Selain itu penting artinya bagi setiap mu’min
untuk senantiasa h}usnuz}zan kepada Allah. Berbaik sangka kepada Allah Swt
atas kebaikan nasib yang ada dalam dirinya. Jangan sekali-kali seseorang
berbuat su>’uz}z}an kepada Allah Swt. Berbaik sangka kepada Allah Swt
akan berdampak positif, karena Allah juga akan berlaku baik sebagaimana apa
yang disangkakan hamba-Nya kepada-Nya. Sebaliknya, buruknya prasangka kepada
Allah juga akan berdampak buruk, karena Allah Swt akan berlaku buruk kepada
hamba-Nya, yang berprasangkan buruk pada-Nya.
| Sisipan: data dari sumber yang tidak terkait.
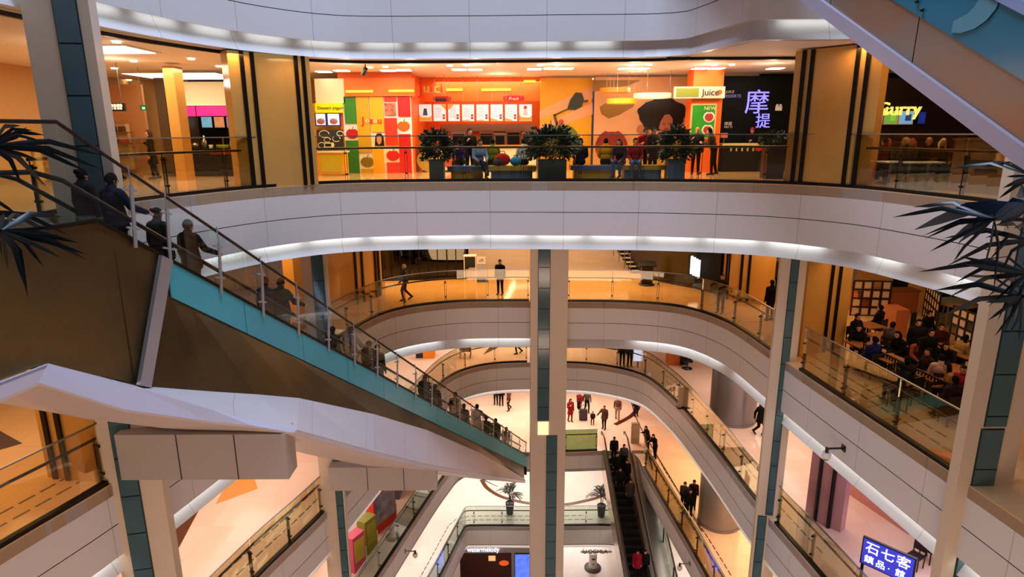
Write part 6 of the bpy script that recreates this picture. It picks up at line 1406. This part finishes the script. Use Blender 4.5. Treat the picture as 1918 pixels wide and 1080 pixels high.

Sabda Rasu>lulla>h
dalam h}adi>s} qudsi>:
إن الله يقول أنا عند ظن عبدى فى إن خيرًا فخير وإن شرًّا
فشر (الطبرانى ، وأبو نعيم فى الحلية ، وابن عساكر عن واثلة)
Artinya:
“Sesungguhnya Allah
berfirman: ‘Aku menurut prasangka hamba-Ku kepada-Ku, jika (ia) berprasangka
baik, maka (Aku) akan berbuat baik (padanya), dan jika (ia) berprasangka buruk,
maka (Aku) akan berbuat buruk (padanya). (T}abra>ni>>,
Abu> Nu’aim dalam al-H}ilyah dan Ibnu Asa>kir dari Wa>s|ilah).
Setidaknya
h}adi>s| di atas cukup menjadi dasar yang kuat bagi setiap
orang untuk senantiasa berbaik sangka kepada Allah. Dengan berbaik sangka
pada-Nya, tentu ada harapan-harapan yang bisa mendorong seseorang untuk semakin
meningkatkan amal s}a>lih} yang nantinya akan membawanya kembali kepada Allah
Swt. Tentu, sekali lagi tidak ada jaminan bagi seseorang untuk masuk ke surga
yang telah disediakan Allah, tetapi setidaknya keyakinan bahwa Allah tidak
mengingkari janjinya bagi mereka yang beramal s}a>lih}
cukup menjadi dasar semangat seseorang untuk
berusaha memperbaiki kualitas dirinya, agar sewaktu-waktu dia dipanggil
menghadap-Nya, dia bisa kembali dengan membawa hati yang selamat.